The Solar Roofers and The Metal Roofers issue a workmanship warranty that covers the way we installed both the roof and the solar system. You should expect a similar level of clarity from any contractor who wants to alter your roof in Nashville weather.

Ask how you will monitor the system and understand your NES or MTE bill

A finished system is not just hardware, it is something you need to be able to read and manage. Ask what monitoring platform you will use, what it will show, and how you will know if something is wrong.

You should see daily, monthly, and yearly production, and, when possible, some view of your home’s consumption. A good contractor will also explain how to read your NES or MTE bill after solar is turned on, what has changed, and what has not.

If they cannot show you a live or sample monitoring screen or cannot explain how their past customers track performance, you will be flying blind.

Ask what is included in the price and what could change later

Before you sign, ask for a clear breakdown of the scope and the price.
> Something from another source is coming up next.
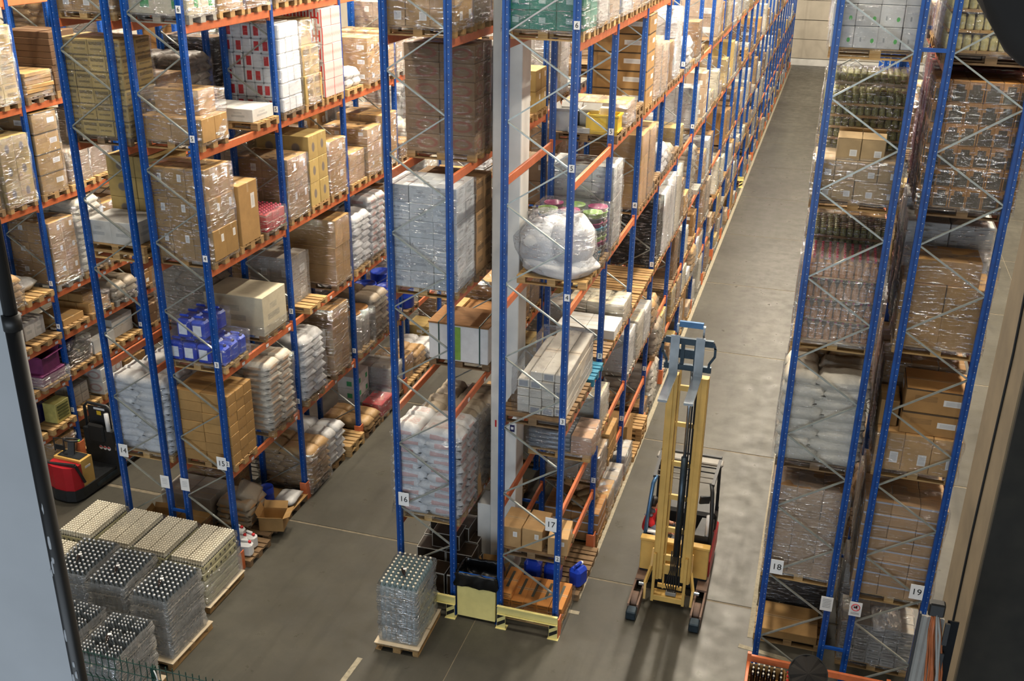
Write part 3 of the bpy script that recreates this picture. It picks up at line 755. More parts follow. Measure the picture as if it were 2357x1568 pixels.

That includes roof work if needed, solar equipment and installation, battery equipment and installation, and any electrical upgrades or panel changes that are part of doing the job correctly.

In older homes around East Nashville, Sylvan Park, Madison, or Donelson, it is common to discover that panels or services need to be updated to meet current code. You want to know whether the contractor has already included that work in the number you are signing, or whether they are planning to change order it later.

The contract should read like a detailed project description, not like a flyer. If you cannot tell what is being done for the price, you should not sign it.

When you ask these questions and insist on clear answers, it becomes obvious which companies are building systems for Nashville roofs and Nashville utilities and which are relying on a generic national pitch. The Solar Roofers and The Metal Roofers welcome this kind of scrutiny, because a system that makes sense for your roof, your NES or MTE bill, and your outage reality is the only system worth signing for in Middle Tennessee.